I have been wrestling with a problem with myself and it’s very much to do with this herd identity. This is very damaging as it creates a superficial ‘self’ to buffer against the trials of reality without denting the inner and often hidden True Self.
I remember in the 60s when the Hippy Movement first emerged. At the time, I was an art student. That meant that not only did I study art, but I also wore the clothes that art students of the time wore, listened to Art Student music, held Art Student views and so on. There were frequent clashes between ‘Mods’ and ‘Rockers’ (if you’re unfamiliar with these tribal groups, Google them as there isn’t the space here to explain). As an Art Student, I felt rather individual because I identified with neither faction. Of course, I hadn’t taken on board that the term Art Student didn’t just indicate what I studied but defined a specific group ideology to which I conformed to the letter.

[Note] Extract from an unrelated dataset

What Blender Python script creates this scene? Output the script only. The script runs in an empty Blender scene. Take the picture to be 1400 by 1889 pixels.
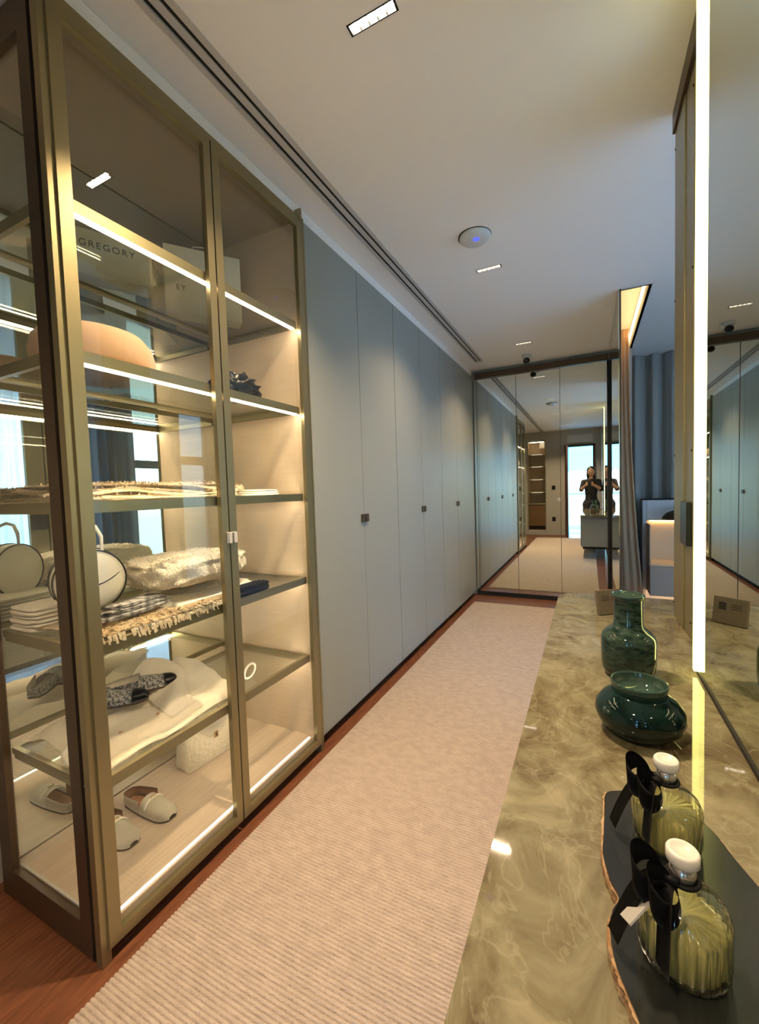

With the rise of the Hippies, there seemed to be a general trend among art students to embrace this new culture. This I did recognise as ‘herd identity’ and decided that I did not want to conform to an idiosyncratic ideology… so I became a beatnik to show how individual I was. Such is the logic of a young man who wants to be ‘different’ but doesn’t want to be alone.
Until very recently (since joining AOAND, in fact), I regarded myself as an atheist on the strength of the fact that I do not believe in the traditional theological view of God. I’ve described much of this in a discussion on here about atheism. In that discussion, I relate the fact that I kept receiving unsolicited emails from what was described as a “growing atheist community”.
Now, this is interesting. It’s an ideology that has a number of followers yet the only thing that bonds them is not what they believe but what they do not believe. I realised that, by identifying myself as an atheist, I was setting myself in opposition to anyone who feels differently.
Somewhere within all these superficial ‘club’ identities lies the person that I am. I make no claim of having stripped away all the posturing and pretenses to reveal my True Self and I can’t honestly be sure that I ever will. One thing is for sure, however, I won’t find it among “like-minded” people. I might find the “like” but the “minded” remains elusive as ever.
So why am I writing on AOAND? Good question. I’m glad I asked myself that.
I am a rather opinionated person (perhaps I’m part of a growing Opinionist Community) and relish every opportunity to publish my views on any site that accommodates user input.
Why? Another good question (I’m so glad I’m playing such an active part in this). Because I want feedback. Opposing views can often help me look at things from another viewpoint. I might not agree, in which case, it doesn’t matter because this is not about who is right or who is wrong. But I also crave approval. I want someone to say “Yeah! Right on!”
What would that matter? If someone agrees with me, it doesn’t confirm that I am right. It simply confirms that I am not alone. It comes back to that old security of the herd again. The more people who share my views, the less I stand out and the greater the chance that I won’t get eaten.
I’ve read quite a number of discussions on AOAND. There are some I agree with, some have been enlightening, some I’m not sure about and some I take issue with.
Some, however, I feel simply seem to use the language of the New Age without saying anything that drifts beyond the boundaries of what has become (whether you like it or not) the New Age Ideology.
I feel there is a common purpose here but I also feel that it is being diluted into the herd identity. There is a tendency to be mysterious and liberally use terms that are not clear in meaning. When I read about ego, it is invariably from someone who has transcended ego. I want to read about someone who’s still struggling with it because that, I can relate to.
If we are going to be facing some huge, significant change that is going to affect our perception of reality, are we really ready for that? When we say we are one, what precisely do we mean? More to the point, do we really mean that? Being as one must surely be more than a chant of the New Age Movement. If it is to have any substance to it then surely that glittering prize of the Universal Singularity cannot be found by simply joining together. That’s just coagulation, isn’t it?
Being One with All must surely be something we can only arrive at alone because it isn’t something we attain but something we truly realise. We can’t become One with All. We can only discover that we are and always have been. Being One with All begins with being One.